Secretary of State Cyrus R. Vance and Soviet Ambassador Anatoliy F. Dobrynin met for 84 minutes at the State Department yesterday amid final preparations for President Carter's address tonight on Soviet forces in Cuba.

The meeting was not announced in advance, but State Department officials said it was not a surprise.

There was no indication that the two diplomats made any breakthrough in the impasse between the United States and the Soviet Union over a disputed Soviet troop presence in the Caribbean island.

Vance and Dobrynin have met on the issue five times before, with most of these sessions centering on U.S. requests for information about Soviet troops in Cuba. The United States maintains that the Russians have secretly maintained a "combat brigade" on the island, while the Soviet maintain that their forces are a longstanding "training center" for the Cubans.

Two meetings last week in New York between Vance and Soviet Foreign Minister Andrei A. Gromyko failed to achieve a negotiated settlement of the problem or to set out a promising means for future settlement. After the failure of the New York talks, President Carter went into intensive discussions of U.S. counteractions with top foreign policy aides and 15 former high officials convened as a council of "wise men."

White House spokesman Dale Leibach, following the Vance-Dobrynin meeting, said there was no change in Carter's plan to address the nation at 9 p.m. Leibach said the president was spending Sunday working on his address at Camp David. He is due back at the White House at 9:45 a.m. today.

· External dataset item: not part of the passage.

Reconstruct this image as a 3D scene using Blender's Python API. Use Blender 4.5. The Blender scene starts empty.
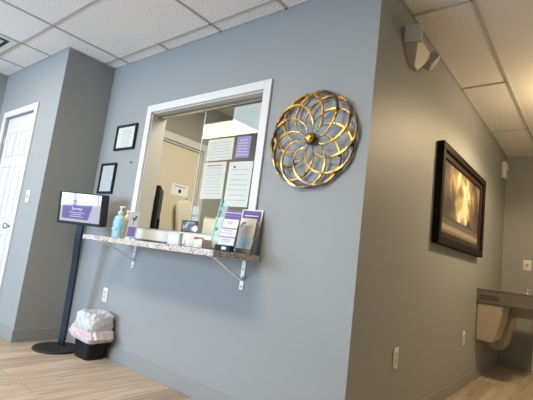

A meeting of high administration officials was convened at the White House late yesterday, apparently to work on Carter's speech explaining his actions and announcing his decisions about the troops-in-Cuba issue. The White House said Carter had not summoned any speech writers to Camp David, but indicated that the president was going over drafts of his address with his wife.

Those attending the White House session on the presidential speech, in addition to Vance, were Secretary of Defense Harold Brown, national security affairs adviser Zbigniew Brzezinski, CIA Director Stansfield Turner, presidential counsel Lloyd Cutler, Deputy Secretary of State Warren Christopher and deputy national security affairs adviser David Aaron.

There was considerable suspense among usually well-informed administration officials and senior members of Congress about the measures Carter will anounce tonight. Speaking to the assembled "wise men" at a White House lunch Saturday, Carter gave a general idea of the direction of his thinking but did not spell out what he intended to do about the impasse with the Soviets, according to participants in the meeting.

Three former secretaries of state, Dean Rusk, William P. Rogers and Henry A. Kissinger, were among the 15 outside advisers consulted. Each gave his views at the lunch. While there was consensus on some points, there was no attempt to forge an overall agreement or write a common report.

The senior Republican member of the Senate Foreign Relations Committee, Sen. Jacob K. Javits (N.Y.), said yesterday that the Soviet troops issue had prompted an overreaction he described as "a political joy ride." On "Face the Nation" (CBS, WDVM), Javits said this was "a great mistake, because the United States cannot afford to have itself painted into a corner in this situation."

While saying he did not know what either the Soviet Union or the United States is going to do, Javits said one way out of the impasse would be for the Soviets to make a commitment that the disputed force in Cuba will not be a combat unit and to take measures to see that it has the equipment, headquarters and organization of a training unit.

Javits appealed for a solution "which will save their face and also save our face," rather than a growing confrontation.

If a negotiated solution cannot be found, Javits forecast, the United States will "step up our vigilance in Central America" and supply more aid to Caribbean countries, among other steps. He also said it would not be possible for the Soviet Union to be granted most-favored-nation trade status in current circumstances.

Javits said that "there are some wild people who want to play the China card" in response to the impasse with the Soviets. He expressed no sympathy with such a view or with those who wish to respond by rejecting the strategic arms limitation treaty (SALT II).